## The request:
Below are some entries. Copy each line that holds the string "from".

## Input data:
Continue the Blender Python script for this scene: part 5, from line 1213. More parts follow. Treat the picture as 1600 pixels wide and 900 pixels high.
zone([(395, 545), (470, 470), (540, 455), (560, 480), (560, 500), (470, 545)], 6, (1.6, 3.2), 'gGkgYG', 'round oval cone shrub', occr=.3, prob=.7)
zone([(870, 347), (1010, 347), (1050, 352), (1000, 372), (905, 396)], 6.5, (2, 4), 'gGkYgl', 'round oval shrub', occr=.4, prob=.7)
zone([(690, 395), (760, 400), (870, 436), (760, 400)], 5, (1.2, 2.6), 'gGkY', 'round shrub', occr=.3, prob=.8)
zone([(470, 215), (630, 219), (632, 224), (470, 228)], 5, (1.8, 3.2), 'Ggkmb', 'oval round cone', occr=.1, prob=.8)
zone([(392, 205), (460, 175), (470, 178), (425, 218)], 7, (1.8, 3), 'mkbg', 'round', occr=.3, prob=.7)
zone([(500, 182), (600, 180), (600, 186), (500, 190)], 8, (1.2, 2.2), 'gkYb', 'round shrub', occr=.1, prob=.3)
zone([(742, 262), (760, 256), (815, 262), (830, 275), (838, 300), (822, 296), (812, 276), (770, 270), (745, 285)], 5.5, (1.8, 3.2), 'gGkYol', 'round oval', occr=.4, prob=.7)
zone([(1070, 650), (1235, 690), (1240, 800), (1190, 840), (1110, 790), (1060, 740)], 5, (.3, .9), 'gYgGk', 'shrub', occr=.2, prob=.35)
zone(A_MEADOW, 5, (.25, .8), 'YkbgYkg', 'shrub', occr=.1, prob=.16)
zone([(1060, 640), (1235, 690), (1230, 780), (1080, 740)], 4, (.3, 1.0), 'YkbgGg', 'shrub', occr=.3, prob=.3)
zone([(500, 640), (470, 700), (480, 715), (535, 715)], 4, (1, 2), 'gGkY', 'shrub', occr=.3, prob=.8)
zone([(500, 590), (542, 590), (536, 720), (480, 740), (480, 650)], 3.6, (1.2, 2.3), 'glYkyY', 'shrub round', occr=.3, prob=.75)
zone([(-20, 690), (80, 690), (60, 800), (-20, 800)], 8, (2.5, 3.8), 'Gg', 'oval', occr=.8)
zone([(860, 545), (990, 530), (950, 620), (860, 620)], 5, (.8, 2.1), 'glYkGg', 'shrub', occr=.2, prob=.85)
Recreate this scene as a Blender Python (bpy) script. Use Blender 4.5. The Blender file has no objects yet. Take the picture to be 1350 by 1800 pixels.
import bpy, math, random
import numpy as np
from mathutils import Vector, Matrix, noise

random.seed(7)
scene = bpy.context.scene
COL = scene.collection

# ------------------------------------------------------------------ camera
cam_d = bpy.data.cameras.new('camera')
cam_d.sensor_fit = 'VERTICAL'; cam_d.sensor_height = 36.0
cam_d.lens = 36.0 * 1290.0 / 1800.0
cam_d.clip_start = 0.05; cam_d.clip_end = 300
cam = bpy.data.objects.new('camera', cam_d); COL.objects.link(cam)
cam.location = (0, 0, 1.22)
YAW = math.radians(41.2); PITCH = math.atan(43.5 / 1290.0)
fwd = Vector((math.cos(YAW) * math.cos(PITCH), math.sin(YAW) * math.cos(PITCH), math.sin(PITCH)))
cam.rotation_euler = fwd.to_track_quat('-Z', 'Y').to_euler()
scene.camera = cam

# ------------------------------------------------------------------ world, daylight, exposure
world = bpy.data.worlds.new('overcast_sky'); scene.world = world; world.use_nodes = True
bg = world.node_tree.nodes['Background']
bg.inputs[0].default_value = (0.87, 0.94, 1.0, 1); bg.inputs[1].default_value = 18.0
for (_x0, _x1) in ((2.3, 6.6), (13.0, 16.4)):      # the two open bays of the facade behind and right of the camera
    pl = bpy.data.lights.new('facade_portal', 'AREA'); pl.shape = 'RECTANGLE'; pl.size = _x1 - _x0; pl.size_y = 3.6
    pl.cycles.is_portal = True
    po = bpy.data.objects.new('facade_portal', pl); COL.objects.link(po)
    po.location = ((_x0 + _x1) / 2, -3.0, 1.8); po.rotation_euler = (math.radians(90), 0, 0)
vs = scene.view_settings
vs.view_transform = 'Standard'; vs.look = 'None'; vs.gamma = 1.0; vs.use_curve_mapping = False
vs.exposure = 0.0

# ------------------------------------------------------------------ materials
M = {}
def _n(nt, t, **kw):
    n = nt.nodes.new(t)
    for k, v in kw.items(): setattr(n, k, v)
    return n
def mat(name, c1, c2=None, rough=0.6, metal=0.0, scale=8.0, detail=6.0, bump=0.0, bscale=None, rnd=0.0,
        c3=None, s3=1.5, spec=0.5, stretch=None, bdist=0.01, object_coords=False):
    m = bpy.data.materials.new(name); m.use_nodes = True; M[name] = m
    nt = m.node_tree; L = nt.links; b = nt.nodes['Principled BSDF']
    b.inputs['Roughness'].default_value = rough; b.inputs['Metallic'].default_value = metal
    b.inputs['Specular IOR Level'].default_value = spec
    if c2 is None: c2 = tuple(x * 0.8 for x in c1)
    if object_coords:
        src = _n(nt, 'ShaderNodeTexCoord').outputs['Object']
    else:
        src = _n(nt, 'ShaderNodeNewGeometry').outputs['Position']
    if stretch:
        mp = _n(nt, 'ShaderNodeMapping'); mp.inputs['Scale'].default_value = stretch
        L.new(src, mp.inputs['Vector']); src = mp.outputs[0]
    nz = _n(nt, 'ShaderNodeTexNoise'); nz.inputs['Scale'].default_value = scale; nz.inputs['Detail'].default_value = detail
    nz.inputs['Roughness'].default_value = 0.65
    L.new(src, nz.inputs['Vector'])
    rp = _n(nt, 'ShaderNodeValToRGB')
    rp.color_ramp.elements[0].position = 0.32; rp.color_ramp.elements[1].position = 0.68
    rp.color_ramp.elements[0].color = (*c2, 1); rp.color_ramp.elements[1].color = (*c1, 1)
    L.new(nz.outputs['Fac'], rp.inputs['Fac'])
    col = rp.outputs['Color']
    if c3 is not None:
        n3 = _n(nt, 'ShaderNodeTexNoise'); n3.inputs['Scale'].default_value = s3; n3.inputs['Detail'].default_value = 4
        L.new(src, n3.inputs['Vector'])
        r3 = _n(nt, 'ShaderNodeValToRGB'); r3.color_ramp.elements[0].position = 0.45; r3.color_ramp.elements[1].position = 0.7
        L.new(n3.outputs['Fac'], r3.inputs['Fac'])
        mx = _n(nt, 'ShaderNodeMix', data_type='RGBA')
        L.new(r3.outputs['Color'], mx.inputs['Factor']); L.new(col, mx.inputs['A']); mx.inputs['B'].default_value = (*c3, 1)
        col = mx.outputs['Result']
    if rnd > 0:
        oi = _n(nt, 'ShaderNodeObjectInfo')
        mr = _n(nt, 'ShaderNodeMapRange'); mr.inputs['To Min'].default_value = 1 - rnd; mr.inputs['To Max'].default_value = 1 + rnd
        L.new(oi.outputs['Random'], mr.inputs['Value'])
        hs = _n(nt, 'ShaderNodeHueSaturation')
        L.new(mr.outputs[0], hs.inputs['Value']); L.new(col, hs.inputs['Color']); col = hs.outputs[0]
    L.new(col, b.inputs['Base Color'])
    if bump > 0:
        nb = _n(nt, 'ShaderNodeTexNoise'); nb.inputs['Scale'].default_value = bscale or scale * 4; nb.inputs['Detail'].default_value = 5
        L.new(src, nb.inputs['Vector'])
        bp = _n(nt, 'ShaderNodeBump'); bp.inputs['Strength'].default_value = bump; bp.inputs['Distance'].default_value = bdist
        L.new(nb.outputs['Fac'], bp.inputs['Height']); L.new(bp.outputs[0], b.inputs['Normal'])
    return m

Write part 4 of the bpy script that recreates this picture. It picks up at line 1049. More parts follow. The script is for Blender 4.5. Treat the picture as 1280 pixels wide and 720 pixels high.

## Complete output:
Continue the Blender Python script for this scene: part 5, from line 1213. More parts follow. Treat the picture as 1600 pixels wide and 900 pixels high.
from mathutils import Vector, Matrix, noise